Abstract
THIS charming book consists of thumb-nail sketches of the lives of famous men of science, and is well illustrated with portraits and with facsimiles of autograph letters. Physicians, physicists, chemists, and others all find a place, and the true internationalism of science is reflected in the catholic nature of Prof. Darmstaedter's gallery. Biographical details have a perennial interest, and in the present instance many of them are new, or at least not generally known. One of the most interesting sections deals with the men who were responsible for “the error of phlogiston and its overthrow,” namely, Stahl, Black, Marggraf, Priestley, Scheele, and Lavoisier, though microscopists will derive equal enjoyment from the sketches of Leeuwenhoek, Redi, and Ehrenberg, and physicists from the sympathetic insight into the minds of Gilbert, Guericke, von Kleist, Galvani, Volta, and Ohm. Prof.
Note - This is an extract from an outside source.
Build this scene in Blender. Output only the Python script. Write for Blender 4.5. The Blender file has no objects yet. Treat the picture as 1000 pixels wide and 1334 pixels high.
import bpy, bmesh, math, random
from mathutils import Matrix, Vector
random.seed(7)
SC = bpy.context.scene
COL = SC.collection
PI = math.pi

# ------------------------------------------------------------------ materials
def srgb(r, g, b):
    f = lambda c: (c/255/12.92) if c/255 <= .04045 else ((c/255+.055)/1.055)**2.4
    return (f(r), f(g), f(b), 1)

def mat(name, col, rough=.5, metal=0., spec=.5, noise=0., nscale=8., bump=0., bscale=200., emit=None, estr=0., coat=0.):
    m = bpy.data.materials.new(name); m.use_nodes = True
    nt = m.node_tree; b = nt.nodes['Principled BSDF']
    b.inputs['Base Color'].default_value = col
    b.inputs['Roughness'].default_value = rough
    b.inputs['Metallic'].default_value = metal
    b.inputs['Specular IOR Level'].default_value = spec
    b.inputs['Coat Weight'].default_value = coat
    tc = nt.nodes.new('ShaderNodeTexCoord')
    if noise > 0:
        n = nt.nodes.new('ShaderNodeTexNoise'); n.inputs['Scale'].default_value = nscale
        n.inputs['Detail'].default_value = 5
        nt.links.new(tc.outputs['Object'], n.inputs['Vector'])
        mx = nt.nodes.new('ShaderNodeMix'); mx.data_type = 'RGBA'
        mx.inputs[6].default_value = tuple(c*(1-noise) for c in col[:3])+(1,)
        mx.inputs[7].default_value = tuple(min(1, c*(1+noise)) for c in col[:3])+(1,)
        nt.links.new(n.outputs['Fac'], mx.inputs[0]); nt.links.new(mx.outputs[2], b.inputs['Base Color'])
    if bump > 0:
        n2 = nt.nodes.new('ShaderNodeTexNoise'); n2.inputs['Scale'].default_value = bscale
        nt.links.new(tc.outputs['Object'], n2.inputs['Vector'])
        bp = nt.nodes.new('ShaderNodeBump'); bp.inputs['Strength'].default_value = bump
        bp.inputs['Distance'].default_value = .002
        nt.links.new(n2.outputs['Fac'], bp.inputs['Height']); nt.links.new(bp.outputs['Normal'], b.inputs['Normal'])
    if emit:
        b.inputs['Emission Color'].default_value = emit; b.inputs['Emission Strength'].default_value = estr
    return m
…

Darmstaedter says that the compilation of this book has brightened his life during the last two years, and he may be assured that the wish he expresses—that his readers may get as much enjoyment from it as he has done—will be fulfilled. If we ourselves may express a wish, it is that he may live long and give us more books of the same kind.
Naturforscher und Erfinder: Biographische Miniaturen.
Von Prof. Dr. Ludwig Darmstaedter. Pp. vii + 182 + 16 Tafeln. (Bielefeld und Leipzig: Velhagen und Klasing, 1926.) n.p.